My own struggle against the fabrication of ‘stuff’ is well documented, made particularly difficult as a sculptor driven to create yet not wanting to contribute to an already ‘over-stuffed’ world.  Consequently, my practice ethos is to work with existing objects whenever possible so not to contribute to the mountain of possessions but instead to seconder and reinvent.  The conceptual underpinning is vital leading an approach that demands the innovative use of found objects and a considerable amount of searching for that particular metaphorical ‘thing’. Cognitive battles ensue with a rewriting of the discarded and their repositories of memories redefined.

“We are embedded in our trash – there is no way to leap beyond it and build a utopia without garbage, to address the contradiction between the world’s limited resources and our seemingly unlimited ability to manufacture trash.  Its production is rooted in survival, represented in every culture, and magnified by economic success. To purge the earth of garbage would be to destroy our own reflection.”                                                  

John Knechtel, Trash (Alphabet City Media Inc 2007)

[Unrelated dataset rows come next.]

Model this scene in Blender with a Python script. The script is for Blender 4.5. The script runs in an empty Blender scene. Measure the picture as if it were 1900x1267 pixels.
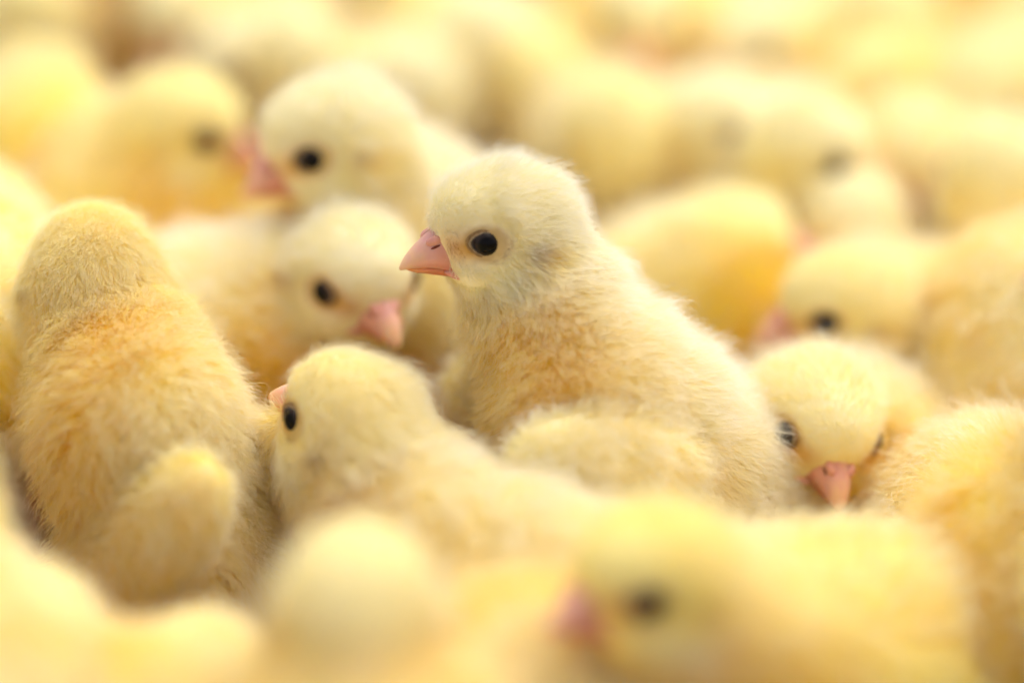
import bpy, math
import numpy as np
from mathutils import Matrix, Vector

# ------------------------------------------------------------------ camera, sky, sun, exposure
scene = bpy.context.scene
C = scene.collection
R = math.radians
PITCH = R(21.7)
CAM_Z = 295.0            # millimetres above the litter
FPX = 1900 * 100 / 36.0  # focal length in photo pixels

cam_data = bpy.data.cameras.new('camera')
cam_data.lens = 100
cam_data.sensor_width = 36
cam_data.clip_start = 0.02
cam_data.clip_end = 100
cam_data.dof.use_dof = True
cam_data.dof.focus_distance = 0.580
cam_data.dof.aperture_fstop = 2.4
cam = bpy.data.objects.new('camera', cam_data)
C.objects.link(cam)
cam.location = (0, 0, CAM_Z / 1000)
cam.rotation_euler = (R(90) - PITCH, 0, 0)
scene.camera = cam

SUN_EL, SUN_AZ = R(64), R(38)      # high, from behind the flock and to the right
world = bpy.data.worlds.new('World')
scene.world = world
world.use_nodes = True
nt = world.node_tree
bg = nt.nodes['Background']
sky = nt.nodes.new('ShaderNodeTexSky')
sky.sky_type = 'NISHITA'
sky.sun_disc = False
sky.sun_elevation = SUN_EL
sky.sun_rotation = SUN_AZ
sky.air_density = 1.0
sky.dust_density = 4.0
hs = nt.nodes.new('ShaderNodeHueSaturation')
hs.inputs['Saturation'].default_value = 0.4
nt.links.new(sky.outputs['Color'], hs.inputs['Color'])
nt.links.new(hs.outputs['Color'], bg.inputs['Color'])
bg.inputs['Strength'].default_value = 0.105

sun_data = bpy.data.lights.new('sun', 'SUN')
sun_data.energy = 1.3
sun_data.angle = R(60)
sun_data.color = (1.0, 0.965, 0.93)
sun = bpy.data.objects.new('sun', sun_data)
C.objects.link(sun)
sd = Vector((math.sin(SUN_AZ) * math.cos(SUN_EL), math.cos(SUN_AZ) * math.cos(SUN_EL), math.sin(SUN_EL)))
sun.rotation_euler = sd.to_track_quat('Z', 'Y').to_euler()
sun.location = (0, 0, 3)

vs = scene.view_settings
vs.view_transform = 'Standard'
vs.look = 'None'
vs.gamma = 1.0
vs.use_curve_mapping = False
vs.exposure = 0.92

cy = scene.cycles
scene.render.engine = 'CYCLES'
cy.max_bounces = 15
cy.diffuse_bounces = 15
cy.glossy_bounces = 8
cy.transmission_bounces = 15
cy.transparent_max_bounces = 8
cy.use_denoising = True
cy.sample_clamp_indirect = 8
cy.use_adaptive_sampling = True
cy.adaptive_threshold = 0.06
scene.cycles_curves.shape = 'RIBBONS'
scene.cycles_curves.subdivisions = 1

# ------------------------------------------------------------------ helpers
def at(px, py, depth):
    """a point (mm) seen at photo pixel px, py at that depth along the lens axis"""
    x = (px - 950) / FPX * depth
    v = -(py - 633.5) / FPX * depth
    return np.array([x, depth * math.cos(PITCH) + v * math.sin(PITCH),
                     CAM_Z - depth * math.sin(PITCH) + v * math.cos(PITCH)])

def heading(a):
    """facing angle: 0 towards the lens, 90 to the picture's left, 180 away -> yaw about Z"""
    a = R(a)
    return math.atan2(-math.cos(a), -math.sin(a))

def rot(yaw, pitch=0.0, roll=0.0):
    cz, sz = math.cos(yaw), math.sin(yaw)
    cp, sp = math.cos(pitch), math.sin(pitch)
    cr, sr = math.cos(roll), math.sin(roll)
    rz = np.array([[cz, -sz, 0], [sz, cz, 0], [0, 0, 1]])
    ry = np.array([[cp, 0, -sp], [0, 1, 0], [sp, 0, cp]])
    rx = np.array([[1, 0, 0], [0, cr, -sr], [0, sr, cr]])
    return rz @ ry @ rx

def norm(v):
    return v / np.maximum(np.linalg.norm(v, axis=-1, keepdims=True), 1e-9)

def smooth01(e0, e1, x):
    t = np.clip((x - e0) / (e1 - e0), 0, 1)
    return t * t * (3 - 2 * t)

def new_mesh(name, verts, faces, mats, smooth=True):
    me = bpy.data.meshes.new(name)
    me.from_pydata([tuple(v) for v in verts], [], [tuple(f) for f in faces])
    me.update()
    if smooth:
        me.polygons.foreach_set('use_smooth', [True] * len(me.polygons))
    for m in (mats if isinstance(mats, (list, tuple)) else [mats]):
        me.materials.append(m)
    return me

def link(name, data, parent=None, matrix=None, kind=None):
    o = bpy.data.objects.new(name, data)
    C.objects.link(o)
    if parent is not None:
        o.parent = parent
    if matrix is not None:
        o.matrix_local = matrix
    if kind:
        o['kind'] = kind
    return o

# ------------------------------------------------------------------ materials
def material(name):
    m = bpy.data.materials.new(name)
    m.use_nodes = True
    return m, m.node_tree, m.node_tree.nodes['Principled BSDF']

def ramp(nt, stops):
    r = nt.nodes.new('ShaderNodeValToRGB')
    el = r.color_ramp.elements
    while len(el) < len(stops):
        el.new(0.5)
    for e, (p, c) in zip(el, stops):
        e.position = p
        e.color = (*c, 1)
    return r

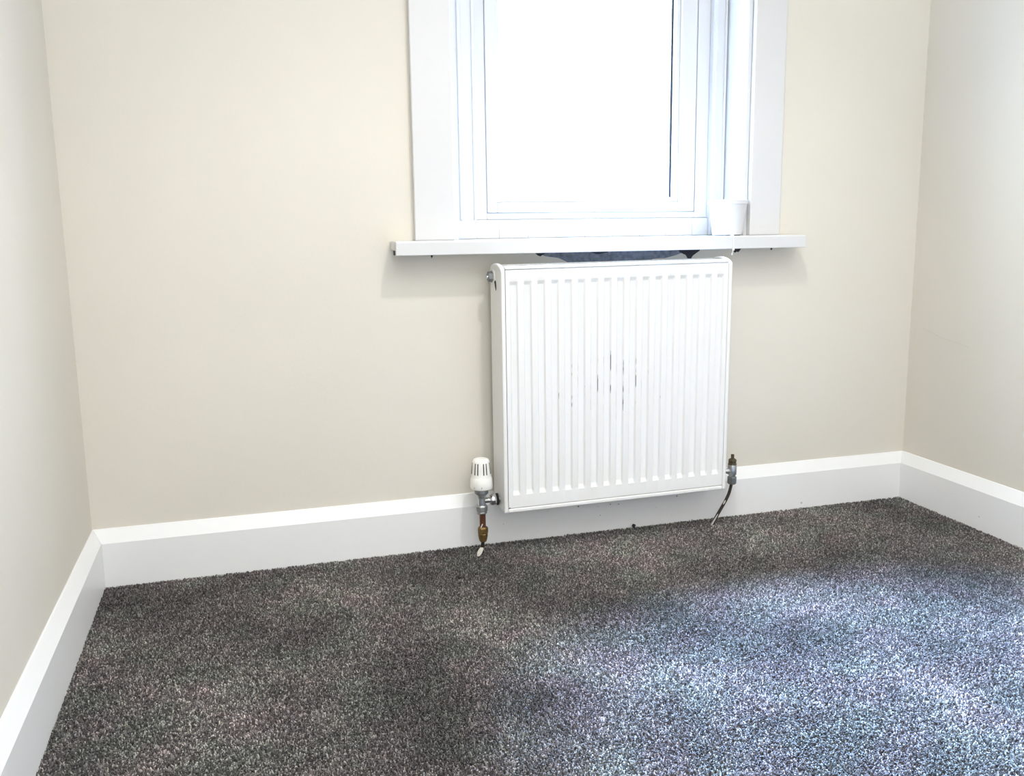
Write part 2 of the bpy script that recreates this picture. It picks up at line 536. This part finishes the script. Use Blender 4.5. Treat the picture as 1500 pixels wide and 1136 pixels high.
# outer frame of the casement
FX0, FX1, FZ0, FZ1 = 0.9402, 1.5978, 0.8107, HEAD_Z-0.0602
bm = ring(FX0, FX1, FZ0, FZ1, 0.9722, 1.5615, 0.8277, FZ1-0.0335, 0.126, 0.19)
wobj('outer_frame', bm, M_upvc, bevel=0.002)
# dark gasket seen in the gap between frame and sash
bm = bx(1.5570, 1.5613, 0.130, 0.18, 0.8290, FZ1-0.036)
wobj('frame_gasket', bm, M_seal)
# opening sash, glazing bead, gasket, glass, handle
SX0, SX1, SZ0, SZ1 = 0.9728, 1.5578, 0.8282, FZ1-0.034
GX0, GX1, GZ0, GZ1 = 1.0105, 1.4990, 0.8660, SZ1-0.045
sash = wobj('sash', ring(SX0, SX1, SZ0, SZ1, GX0-0.012, GX1+0.012, GZ0-0.012, GZ1+0.012, 0.121, 0.185), M_upvc, bevel=0.003)
wobj('glazing_bead', ring(GX0-0.0118, GX1+0.0118, GZ0-0.0118, GZ1+0.0118, GX0, GX1, GZ0, GZ1, 0.128, 0.148), M_upvc, sash, bevel=0.002)
wobj('glazing_gasket', ring(GX0-0.0118, GX1+0.0118, GZ0-0.0118, GZ1+0.0118, GX0+0.0018, GX1-0.0042, GZ0+0.0015, GZ1-0.002, 0.1485, 0.152), M_seal, sash)
wobj('glass_pane', bx(GX0-0.011, GX1+0.011, 0.1525, 0.1565, GZ0-0.011, GZ1+0.011), M_glass, sash)
# lever handle lying along the bottom rail
hx, hz = 1.268, 0.8445
bm = bx(hx-0.034, hx+0.034, 0.1135, 0.1215, hz-0.0105, hz+0.0105)
lathe([(0.0085, 0.094), (0.0085, 0.114)], (hx, 0, hz), 'Y', 14, bm)
box(bm, hx-0.010, hx+0.092, 0.0860, 0.0965, hz-0.0085, hz+0.0085)
wobj('window_handle', bm, M_upvc, sash, bevel=0.003)
bm = lathe([(0.0028, 0.1125), (0.0028, 0.1140)], (hx+0.024, 0, hz-0.001), 'Y', 10)
wobj('handle_screw', bm, M_dark, sash)

# row of small tiles standing on the sill under the frame
wobj('tile_backing', bx(0.9403, 1.5977, 0.1172, 0.1900, SILL_Z, 0.8106), M_grout)
tile_mesh = None
pitch = 0.0785
x = 0.9225
first = None
k = 0
while x < 1.598:
    a = max(x+0.0010, 0.942); b = min(x+pitch-0.0010, 1.597)
    if b-a > 0.005:
        dy = random.uniform(-0.0006, 0.0006)
        wobj('tile', bx(a, b, 0.1160+dy, 0.1217, SILL_Z+0.001, 0.8098), M_tile, win, bevel=0.0012, segs=1)
    x += pitch; k += 1

# window board with its deep front lip and hollow underside
ST = 0.0332
X0, X1 = 0.7013, 1.7868
prof = [(-0.068, SILL_Z-0.003), (-0.065, SILL_Z), (-0.0003, SILL_Z), (-0.0003, SILL_Z-0.0215), (-0.057, SILL_Z-0.0215), (-0.057, SILL_Z-ST), (-0.068, SILL_Z-ST)]
bm = prism(prof, 'X', X0, X1)
box(bm, ARL1+0.0005, ARR0-0.0005, -0.0003, 0.2, SILL_Z-0.0215, SILL_Z-0.0002)
wobj('window_sill', bm, M_sill, bevel=0.0018)
wobj('sill_end_cap', bx(X0-0.0012, X0-0.0002, -0.0560, -0.002, SILL_Z-0.0205, SILL_Z-0.001), M_gloss)
# dark block painting the shade inside the hollow left end of the board
wobj('hollow_shade', bx(X0+0.0015, X0+0.060, -0.0565, -0.022, SILL_Z-0.0325, SILL_Z-0.0218), M_dark)


# bare strip of old plaster and chipped edges on the wall below the sill
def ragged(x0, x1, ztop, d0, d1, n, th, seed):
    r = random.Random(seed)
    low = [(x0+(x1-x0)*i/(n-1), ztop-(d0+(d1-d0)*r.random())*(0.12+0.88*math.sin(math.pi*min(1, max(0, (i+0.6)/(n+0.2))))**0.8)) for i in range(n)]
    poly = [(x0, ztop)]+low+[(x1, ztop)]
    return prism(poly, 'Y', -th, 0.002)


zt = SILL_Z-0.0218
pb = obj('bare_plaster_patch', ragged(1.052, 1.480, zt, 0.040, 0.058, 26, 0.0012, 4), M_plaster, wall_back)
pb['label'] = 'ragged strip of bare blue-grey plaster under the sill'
for i, (x0, x1, d0, d1) in enumerate(((1.055, 1.090, 0.018, 0.022), (1.20, 1.262, 0.017, 0.022), (1.452, 1.512, 0.028, 0.042), (1.606, 1.636, 0.020, 0.026),
                                      (0.795, 0.802, 0.018, 0.021), (1.722, 1.730, 0.017, 0.020))):
    obj('plaster_chip', ragged(x0, x1, zt, d0, d1, 7, 0.0018, 20+i), M_mould, wall_back)

# hairline crack on the right wall and small marks on the walls
def wall_right_pt(y, z, off=0.0004):
    return (rx_(y)-off, y, z)


bm = bmesh.new()
cr = [(-0.055, 0.497), (-0.085, 0.490), (-0.12, 0.480), (-0.15, 0.476), (-0.19, 0.471), (-0.235, 0.464)]
tube([wall_right_pt(y, z) for y, z in cr], 0.00035, 5, bm, 3)
M_crack = mat('hairline_crack', (0.64, 0.60, 0.53), 0.9)
obj('wall_crack', bm, M_crack, bpy.data.objects['wall_right'])

# ------------------------------------------------------------------ radiator
RX, RB, RZ = 0.9371, 0.0223, 0.1069
RD, RWD, RH = 0.0954, 0.600, 0.600
rad = thing('radiator', 'white fluted panel radiator hung on the cream wall below the window sill', 'radiator',
            (RX, -RB, RZ), (0.0175, -0.0066, 0))

rad.scale = (1.006, 1, 1)
# front panel: one pressed sheet with seventeen recessed flutes
NF, FP = 17, 0.03360
FX_FIRST = 0.0310
px0, px1, pz0, pz1 = 0.0112, 0.5890, 0.0118, 0.5885
YF = -RD+0.0022
GD = 0.0056
xs = [(px0, 0)]
for i in range(NF):
    c = FX_FIRST + FP*i
    xs += [(c-0.0106, 0), (c-0.0096, 0.10), (c-0.0070, 0.90), (c-0.0058, 1), (c+0.0058, 1), (c+0.0070, 0.90), (c+0.0096, 0.10), (c+0.0106, 0)]
xs += [(px1, 0)]
zs = [(pz0, 0), (0.0430, 0), (0.0445, 0.15), (0.0525, 0.92), (0.0545, 1), (0.5520, 1), (0.5535, 0.90), (0.5610, 0.10), (0.5625, 0), (pz1, 0)]
bm = bmesh.new()
grid = [[bm.verts.new((x, YF+GD*min(gx, gz), z)) for z, gz in zs] for x, gx in xs]
for i in range(len(xs)-1):
    for j in range(len(zs)-1):
        bm.faces.new((grid[i][j], grid[i+1][j], grid[i+1][j+1], grid[i][j+1]))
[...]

My passion for the tactile and the eroded emerges in sculpture that in its corporeality reveals brooding degradation: the peeling layers inviting a meditation on the narrative exposed.  The work appears in distress – juxtaposing incongruous matter to create visual poetry is precarious.  Balancing a metaphysical perspective to harmonise or argue with scientific evidence is challenging.  This disputed landscape is inhabited with vigour until I retreat leaving the work to command its own domain.

“Artists don’t aim for a reductive simplicity but they, too, have an encompassing sense of what Coleridge called ‘cohaerence’ – ‘the clinging together’ of all the elements in a work to make some kind of whole which is psychically satisfying.  This is not to suggest that there is an ultimate fixed reality to be found but the artist’s personal vision will re-inform and reinvent a view of it, sometimes honing in on things that are apparently redundant and inconsequential and paradoxically presenting us with a coherent reflection of a corner of reality that we perhaps should not overlook.”